Why are these two new female monsters so exceptional? How can they help to deconstruct conventional divisions of gender? Does a monster even have a gender?
My starting point is that the text of Gothic horror is a condensed version of something larger than fiction – the monstrous cultural imaginary. At the same time, each contemporary horror text bears the blueprint of the 18 th century English Gothic novel. Thus, the monstrous imaginary is still saturated with traditional constructions of ”male” and ”female”. The archetypal roles of monster/culprit and victim – (male) ”gothic villain” and ”damsel in distress” – for example, are still valid in contemporary slasher film: the male white ”serial killer” and the ”scream queen”.

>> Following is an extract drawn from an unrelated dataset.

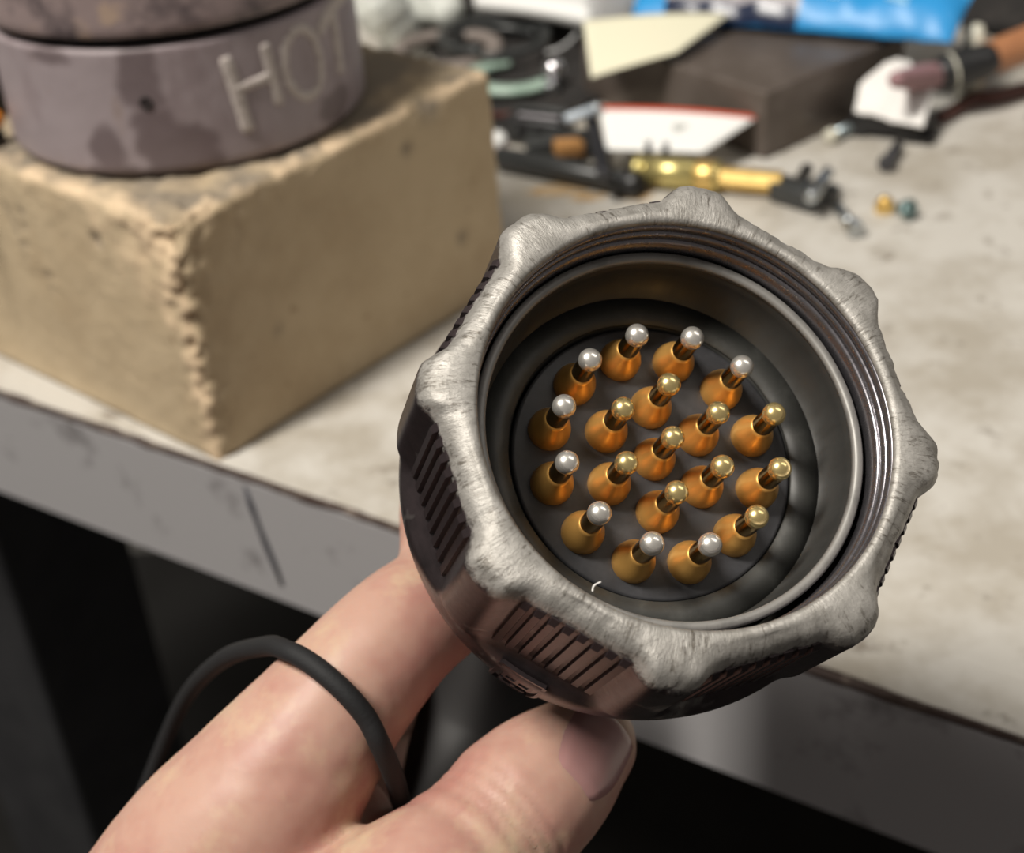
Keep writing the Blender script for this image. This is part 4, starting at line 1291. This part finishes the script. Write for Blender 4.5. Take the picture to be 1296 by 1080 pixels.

Even the female monsters we know do above all appear to be ”male fantasies”. Monstrous beings such as the ”femme fatale” are thus seen as embodiments of a frightening ”female Other”. Similarly, a transgender figure like Silence of the Lambs’ serial killer Buffalo Bill above all appears to display the horrors of suppressed male homosexuality. To sum up: monsters generally seem to be representations of a male coded perspective.
The female werewolf can be seen as a new kind of monster in that it undermines the classic femme fatale-scheme. Its furry appearance makes it difficult to see it as an object of desire. The female serial killer challenges the idea of the dark, yet fascinating male gothic villain. The new monster generation may represent a shift from ”female victim-hero” (Carol Clover in Men, Women, and Chainsaws [1992]) to ”female monster-hero” – and offer a shift of perspectives as well as new possibilities of identification.